**AIM**
Repeat everything from the first line of the listing below through the line that contains "MB().bar((CX + s", exactly. Leave out pictures.

**AVAILABLE DATA**
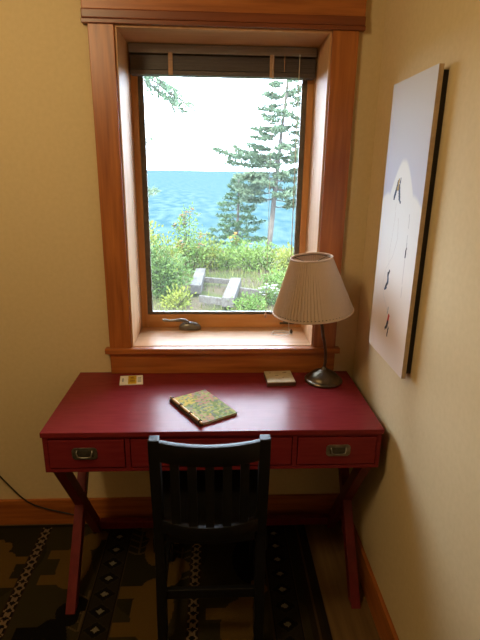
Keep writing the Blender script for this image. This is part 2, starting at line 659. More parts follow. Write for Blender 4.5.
MB().box(CX - .152, CX + .152, post_y(.24) - .009, post_y(.24) + .009, .225, .262, .003).build('stretcher', M['black_wood'], ch)
for s in (-1, 1):
    MB().bar((CX + s * .169, -.655, .16), (CX + s * .176, -.262, .16), .018, .03, bev=.002).build('stretcher', M['black_wood'], ch)

# ------------------------------------------------------------------ the lamp
LB = Vector((.446, -.106, .768))
lamp = empty('table_lamp', LB, 'bronze table lamp with pleated cream shade on the desk corner', 'lamp')
MB().lathe([(.076, 0), (.0785, .003), (.0785, .008), (.0755, .012), (.070, .0135), (.067, .016), (.063, .023), (.055, .031), (.044, .039), (.031, .045), (.026, .046), (.022, .0495), (.014, .0525), (.012, .058), (.0085, .063)],
           LB, 44).build('base', M['bronze'], lamp, 35)
sp = [LB + Vector(p) for p in ((0, 0, .056), (.003, -.002, .085), (.0, -.010, .125), (-.008, -.024, .165), (-.022, -.042, .21), (-.034, -.058, .26), (-.048, -.070, .31), (-.062, -.078, .38))]
MB().tube(sp, .0062, 12).build('stem', M['bronze'], lamp, 60)
SCn = LB + Vector((-.078, -.078, .330))           # centre of the shade's lower rim
tilt = Matrix.Rotation(math.radians(-5.0), 3, 'Y') @ Matrix.Rotation(math.radians(2.0), 3, 'X')
MB().lathe([(.008, .0), (.016, .004), (.017, .05), (.012, .055)], sp[-1] + Vector((0, 0, -.03)), 18).build('socket', M['bronze'], lamp, 40)
RB_, RT_, HS = .150, .075, .205
NP = 70
vs, fs = [], []
lay = [0, .05, .10, .155, HS]
saw = (0.0, .34, .68, 1.0, .55)               # one knife pleat: a slow rise and a quick fold back
n4 = NP * len(saw)
for j, h in enumerate(lay):
    t = h / HS
    r = RB_ + (RT_ - RB_) * t
    for k in range(n4):
        ph = k % len(saw)
        a = 2 * PI * (k // len(saw) + (0, .27, .54, .82, .88)[ph]) / NP
        rr = r + .0075 * (.5 + .5 * (1 - t)) * (saw[ph] - .5)
        vs.append(SCn + tilt @ Vector((rr * math.cos(a), rr * math.sin(a), h)))
for j in range(len(lay) - 1):
    for k in range(n4):
        fs.append((j * n4 + k, j * n4 + (k + 1) % n4, (j + 1) * n4 + (k + 1) % n4, (j + 1) * n4 + k))
sho = MB().add(vs, fs).build('lamp_shade', M['shade'], lamp)
for h, r in ((.0, RB_ + .001), (HS, RT_ + .001)):
    MB().tube([SCn + tilt @ Vector((r * math.cos(a), r * math.sin(a), h)) for a in [2 * PI * i / 64 for i in range(65)]], .0036, 8).build('shade_trim', M['shade'], sho, 60)
md = sho.modifiers.new('thickness', 'SOLIDIFY')
md.thickness = .0012
rg = MB()
for h, r in ((.200, RT_ - .0045), (.006, RB_ - .0045)):
    rg.tube([SCn + tilt @ Vector((r * math.cos(a), r * math.sin(a), h)) for a in [2 * PI * i / 48 for i in range(49)]], .0016, 6)
for i in range(3):
    a = 2 * PI * i / 3 + .4
    rg.tube([SCn + tilt @ Vector((0, 0, .18)), SCn + tilt @ Vector(((RT_ - .005) * math.cos(a), (RT_ - .005) * math.sin(a), .200))], .0014, 6)
rg.tube([sp[-1] + Vector((0, 0, .02)), SCn + tilt @ Vector((0, 0, .18))], .004, 8)
rg.build('shade_frame', M['bronze'], lamp, 60)

# lamp cable along the wall
pw = MB()
cp = [(-2.66, -.014, .30), (-2.2, -.014, .38), (-1.75, -.014, .47), (-1.5, -.014, .49), (-1.30, -.014, .46), (-1.12, -.018, .345), (-1.04, -.020, .31), (-.98, -.021, .272), (-.94, -.021, .215), (-.90, -.021, .160), (-.87, -.021, .130), (-.84, -.021, .110), (-.79, -.021, .090), (-.73, -.021, .072), (-.67, -.021, .055), (-.60, -.024, .03), (-.50, -.028, .012)]
cp += [(-.3, -.03, .011), (0, -.031, .011), (.3, -.028, .011), (.5, -.026, .011)]
pw.tube(cp, .0032, 8)
tag(pw.build('power_cable', M['black_cord'], None, 60, loc=(-.9, -.02, .1)), 'thin black cable drooping along the baseboard left of the desk', 'cable')

# ------------------------------------------------------------------ things on the desk
ZT = .7682


def quad_slab(c, z0, z1, bev=0):
    return MB().prism(c, z0, z1, bev)


# card
card = empty('paper_card', (-.352, -.092, ZT), 'small white card with a yellow square at the back left of the desk', 'card')
m_paper = noise_color(mat('white_paper', rough=.7), srgb(240, 238, 234), srgb(246, 244, 240), (1, 1, 1), 50, 2)
m_yel = noise_color(mat('yellow_print', rough=.6), srgb(206, 168, 40), srgb(220, 184, 60), (1, 1, 1), 60, 2)
m_yel2 = noise_color(mat('ochre_print', rough=.6), srgb(150, 112, 30), srgb(170, 130, 40), (1, 1, 1), 60, 2)
m_gr = noise_color(mat('grey_print', rough=.6), srgb(150, 158, 170), srgb(170, 176, 186), (1, 1, 1), 60, 2)
pc_ = MB()
cc = [(-.404, -.052), (-.392, -.139), (-.299, -.131), (-.312, -.044)]
cx_, cy_ = -.352, -.092
pc_.prism(cc, ZT, ZT + .003)
pc_.build('card_sheet', m_paper, card)


def on_card(u0, u1, v0, v1):
    """card coordinates: u along the long side, v from the front edge to the back"""
    A, B, Cc, D = [Vector((p[0], p[1], 0)) for p in (cc[1], cc[2], cc[3], cc[0])]

    def q(u, v):
        return (A * (1 - u) + B * u) * (1 - v) + (D * (1 - u) + Cc * u) * v
    return [q(u0, v0), q(u1, v0), q(u1, v1), q(u0, v1)]


y_ = MB().prism([(p.x, p.y) for p in on_card(.36, .72, .04, .96)], ZT + .003, ZT + .0034)
y_.build('printed_square', m_yel, card)
for q_ in ((.42, .66, .30, .44), (.42, .66, .54, .60), (.46, .60, .66, .84)):
    MB().prism([(p.x, p.y) for p in on_card(*q_)], ZT + .0034, ZT + .0036).build('printed_mark', m_yel2, card)
MB().prism([(p.x, p.y) for p in on_card(.10, .16, .30, .7)], ZT + .003, ZT + .0033).build('printed_line', m_gr, card)
for i in range(4):
    MB().prism([(p.x, p.y) for p in on_card(.78, .93, .22 + i * .15, .30 + i * .15)], ZT + .003, ZT + .0033).build('printed_line', m_gr, card)

# notebook
nbk = empty('notebook', (-.04, -.345, ZT), 'floral covered notebook with a bamboo spine lying on the desk', 'notebook')
N0, N1, N2, N3 = Vector((-.172, -.283)), Vector((-.046, -.486)), Vector((.080, -.389)), Vector((-.026, -.222))
# keep it a rectangle: spine edge N0-N1, width along the other side
sd = (N1 - N0).normalized()
wd = Vector((-sd.y, sd.x))
LEN, WID = .226, .150


def nb(u, v):
    return N0 + sd * (u * LEN) + wd * (v * WID)


MB().prism([nb(.01, .02), nb(.99, .02), nb(.99, .985), nb(.01, .985)], ZT + .0022, ZT + .0078).build('pages', m_paper, nbk)
MB().prism([nb(0, .0), nb(1, .0), nb(1, 1), nb(0, 1)], ZT, ZT + .0022, .0004).build('back_cover', noise_color(mat('olive_cover', rough=.7), srgb(92, 84, 52), srgb(112, 102, 66), (1, 1, 1), 40, 2), nbk)
fl = MB()
NU, NV = 60, 40
rnd = random.Random(11)
seeds = []
pal = [(150, 158, 96), (128, 142, 84), (166, 170, 112), (112, 128, 88), (178, 164, 108), (140, 150, 120), (120, 124, 110), (176, 134, 116), (190, 168, 92), (160, 152, 120)]
for i in range(420):
    u, v = rnd.random(), rnd.random()
    c = rnd.choice(pal[:7] if rnd.random() < .8 else pal)
    if u < .35 and v < .55 and rnd.random() < .6: c = (200, 174, 92)
    if u < .45 and v > .45 and rnd.random() < .5: c = (180, 134, 116)
    if u > .75 and v < .4 and rnd.random() < .5: c = (178, 138, 118)
    seeds.append((u, v, c))
vs, fs, cols = [], [], []
for i in range(NU + 1):
    for j in range(NV + 1):
        p = nb(i / NU, .035 + .965 * j / NV)
        vs.append((p.x, p.y, ZT + .0098))
for i in range(NU):
    for j in range(NV):
        a = i * (NV + 1) + j
        fs.append((a, a + NV + 1, a + NV + 2, a + 1))
        uu, vv = (i + .5) / NU, (j + .5) / NV
        b = min(seeds, key=lambda s: ((s[0] - uu) * 1.45) ** 2 + (s[1] - vv) ** 2)
        cols.append(b[2])
n0 = len(vs)
rim = [nb(0, .035), nb(1, .035), nb(1, 1), nb(0, 1)]
vs += [(p.x, p.y, ZT + .0098) for p in rim] + [(p.x, p.y, ZT + .0078) for p in rim]
for k in range(4):
    fs.append((n0 + k, n0 + 4 + k, n0 + 4 + (k + 1) % 4, n0 + (k + 1) % 4))
    cols.append((110, 100, 64))
fs.append((n0 + 7, n0 + 6, n0 + 5, n0 + 4))
cols.append((110, 100, 64))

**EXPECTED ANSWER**
Keep writing the Blender script for this image. This is part 2, starting at line 659. More parts follow. Write for Blender 4.5.
MB().box(CX - .152, CX + .152, post_y(.24) - .009, post_y(.24) + .009, .225, .262, .003).build('stretcher', M['black_wood'], ch)
for s in (-1, 1):
    MB().bar((CX + s * .169, -.655, .16), (CX + s * .176, -.262, .16), .018, .03, bev=.002).build('stretcher', M['black_wood'], ch)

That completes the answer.